• Data block:
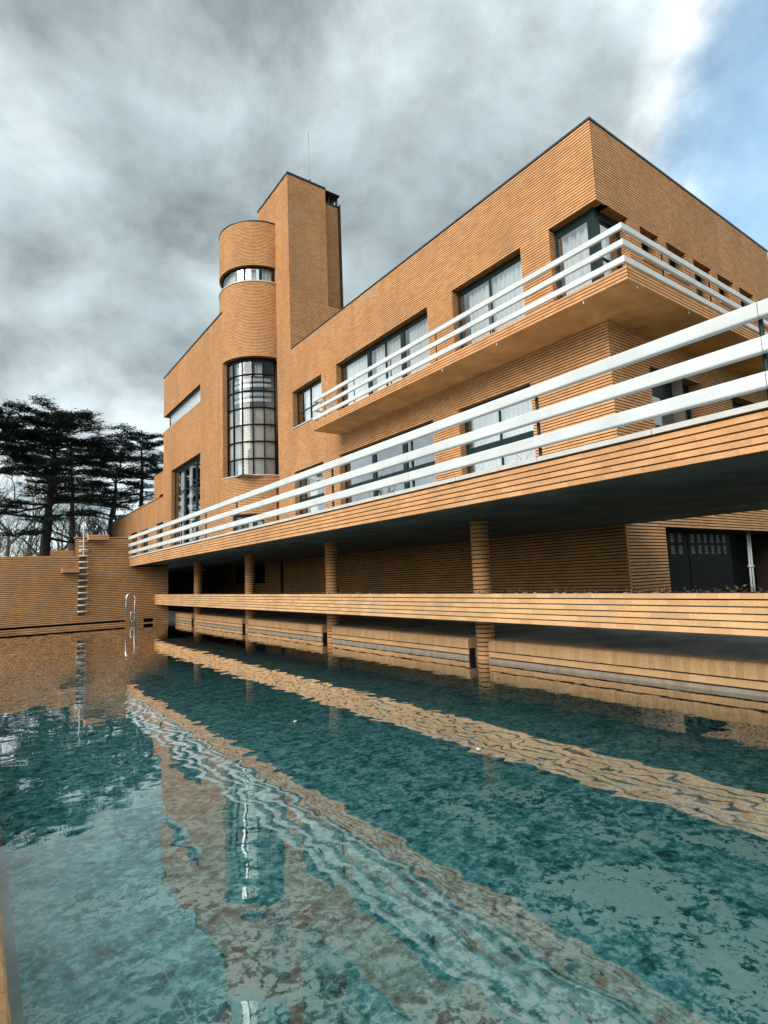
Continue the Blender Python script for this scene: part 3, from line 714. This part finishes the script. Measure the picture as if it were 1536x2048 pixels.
q = MB(); q.box(11.27, 11.6, 40.14, 46.43, 10.38, 10.44); obj('roof_edge', q, 'zinc', VILLA)
q = MB(); q.box(10.95, 11.25, 46.5, 51.5, 7.75, 8.35); obj('parapet', q, 'brick', VILLA)
q = MB(); q.box(10.6, 11.0, 40.6, 42.0, 7.87, 8.2); obj('roof_vent', q, 'black', VILLA)

finish_bricks(VILLA, VB, 'brick', 300, lambda c: c[2] > 7.7 or (c[2] > 4.9 and c[1] > 7.4 and c[0] < 14))

# ------------------------------------------------------------------ antenna
an = thing('antenna', 'thin white mast standing on top of the brick tower', 'antenna', (14.0, 24.9, TT+0.16))
q = MB(); q.tube([(14.0, 24.9, TT+0.15), (13.99, 24.91, 25.6)], 0.011, 6); obj('mast', q, 'tile', an)
q = MB(); q.tube([(13.99, 24.91, 25.6), (13.99, 24.91, 26.15)], 0.02, 6); obj('tip', q, 'tile', an)
q = MB(); q.tube([(14.0, 24.9, TT+0.155), (14.0, 24.9, TT+0.35)], 0.05, 8); obj('base', q, 'zinc', an)

# ------------------------------------------------------------------ terrace
TERR = thing('terrace', 'raised terrace with striped brick fascia and pale coping over the round columns', 'terrace', (9, 12, 2.62))
sl_ = MB(); sl_.box(5.782, 12.53, -4, 27.98, 2.66, 2.96); sl_.box(7.52, 12.53, 27.98, 40.0, 2.662, 2.958)
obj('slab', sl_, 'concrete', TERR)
q = MB(); q.box(6.15, 12.53, -3.9, 27.97, 2.962, 2.985); obj('paving', q, 'stone', TERR)
lst = []; bricks(lst, mapF(5.75), -4, 28.0, 2.62, 2.62+0.075*5, (), 0.075, 0.018, 0.235, 0.034, 0.002)
finish_bricks(TERR, lst, 'brick', 300)
for i in range(22):
    q = MB(); ya = -4.0+i*1.502-0.49; yb = min(ya+1.494, 28.0); q.box(5.715, 6.15, ya, yb, 3.0, 3.058)
    if yb > ya+0.1: obj('coping_stone', q, 'stone', TERR)
q = MB(); q.box(5.80, 6.1, -4, 28, 2.955, 3.0); obj('coping_bed', q, 'joint', TERR)
def rail_prof(zc, h, t, n=3):
    r = 0.26*t; pts = []
    for cx_, cz_, a0 in ((t/2-r, h/2-r, 0), (-t/2+r, h/2-r, 90), (-t/2+r, -h/2+r, 180), (t/2-r, -h/2+r, 270)):
        for i in range(n+1):
            a = math.radians(a0+90*i/n); pts.append((cx_+r*math.cos(a), zc+cz_+r*math.sin(a)))
    return pts
TR = thing('terrace_railing', 'long white three bar railing along the edge of the raised terrace', 'railing', (5.8, 12, 3.06))
for zc_ in (3.915, 3.585, 3.255):
    ys = [-4.0, 1.92, 7.12, 12.32, 17.52, 22.72, 27.98]
    for a, c in zip(ys[:-1], ys[1:]):
        q = MB(); q.sweep([(5.75, a+0.003), (5.75, c-0.003)], rail_prof(zc_, 0.152, 0.085)); obj('rail', q, 'white', TR, smooth=False)
yy = 1.95
while yy < 27.9:
    q = MB(); q.tube([(5.84, yy, 3.055), (5.84, yy, 3.93)], 0.022, 8)
    for zc_ in (3.9, 3.57, 3.24): q.box(5.79, 5.845, yy-0.015, yy+0.015, zc_-0.03, zc_+0.03)
    obj('post', q, 'green', TR); yy += 2.6
q = MB(); q.box(5.70, 5.80, 27.0, 27.06, 3.06, 3.2)

BR = thing('balcony_railing', 'white three bar railing wrapping round the upper balcony corner', 'railing', (11.2, 10, 8.14))
for zc_ in (9.05, 8.67, 8.285):
    q = MB(); q.sweep([(11.15, 20.02), (11.15, 6.12), (19.0, 6.12)], rail_prof(zc_, 0.150, 0.075)); obj('rail', q, 'white', BR)
    q = MB(); q.sweep([(19.1, 6.12), (24.7, 6.12)], rail_prof(zc_, 0.150, 0.075)); obj('rail', q, 'white', BR)
    q = MB(); q.sweep([(12.5, 19.98), (11.2, 19.98)], rail_prof(zc_-0.02, 0.10, 0.06)); obj('return_rail', q, 'white', BR)
for (x, y) in [(11.24, yv) for yv in (19.2, 17.02, 14.7, 12.37, 10.13, 7.9)] + [(xv, 6.2) for xv in (13.0, 15.4, 17.8, 20.2, 22.6)]:
    q = MB(); q.tube([(x, y, 8.02), (x, y, 9.06)], 0.018, 8); obj('post', q, 'green', BR)

# ------------------------------------------------------------------ columns
ORD = ['farthest banded brick column, nearest the dark doorway at the pool end', 'second banded brick column from the pool end wall', 'third banded brick column from the pool end wall', 'nearest and thickest looking banded brick column standing in the pool edge']
ring = None
for k, cy in enumerate([25.27, 19.42, 13.63, 7.89]):
    t = thing('column', ORD[k], 'column', (8.055, cy, -0.2), 'round brick columns carrying the terrace')
    q = MB(); q.tube([(8.055, cy, -0.3), (8.055, cy, 2.66)], 0.158, 20); obj('core', q, 'joint', t)
    if ring is None:
        rb = MB(); n = 28; pr_ = [(0.140, 0.0), (0.174, 0.0), (0.177, 0.006), (0.177, 0.058), (0.174, 0.064), (0.140, 0.064)]
        for i in range(n):
            a = 2*math.pi*i/n
            for r, z in pr_: rb.v.append((r*math.cos(a), r*math.sin(a), z))
        m_ = len(pr_)
        for i in range(n):
            for j_ in range(m_): rb.f.append((i*m_+j_, i*m_+(j_+1) % m_, ((i+1) % n)*m_+(j_+1) % m_, ((i+1) % n)*m_+j_))
        ring = rb.mesh('brick_ring'); ring.materials.append(M['brick'])
    z = -0.165
    while z < 2.6:
        o = bpy.data.objects.new('brick_ring', ring); link(o, t, (8.055, cy, z)); o.rotation_euler.z = random.uniform(0, 6.28); z += 0.0835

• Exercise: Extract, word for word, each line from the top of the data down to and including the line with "sl_ = MB(); sl_.box(5.782, 12.53, -4, 27.98, 2.66, 2.96);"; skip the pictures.

• Exercise answer:
Continue the Blender Python script for this scene: part 3, from line 714. This part finishes the script. Measure the picture as if it were 1536x2048 pixels.
q = MB(); q.box(11.27, 11.6, 40.14, 46.43, 10.38, 10.44); obj('roof_edge', q, 'zinc', VILLA)
q = MB(); q.box(10.95, 11.25, 46.5, 51.5, 7.75, 8.35); obj('parapet', q, 'brick', VILLA)
q = MB(); q.box(10.6, 11.0, 40.6, 42.0, 7.87, 8.2); obj('roof_vent', q, 'black', VILLA)

finish_bricks(VILLA, VB, 'brick', 300, lambda c: c[2] > 7.7 or (c[2] > 4.9 and c[1] > 7.4 and c[0] < 14))

# ------------------------------------------------------------------ antenna
an = thing('antenna', 'thin white mast standing on top of the brick tower', 'antenna', (14.0, 24.9, TT+0.16))
q = MB(); q.tube([(14.0, 24.9, TT+0.15), (13.99, 24.91, 25.6)], 0.011, 6); obj('mast', q, 'tile', an)
q = MB(); q.tube([(13.99, 24.91, 25.6), (13.99, 24.91, 26.15)], 0.02, 6); obj('tip', q, 'tile', an)
q = MB(); q.tube([(14.0, 24.9, TT+0.155), (14.0, 24.9, TT+0.35)], 0.05, 8); obj('base', q, 'zinc', an)

# ------------------------------------------------------------------ terrace
TERR = thing('terrace', 'raised terrace with striped brick fascia and pale coping over the round columns', 'terrace', (9, 12, 2.62))
sl_ = MB(); sl_.box(5.782, 12.53, -4, 27.98, 2.66, 2.96); sl_.box(7.52, 12.53, 27.98, 40.0, 2.662, 2.958)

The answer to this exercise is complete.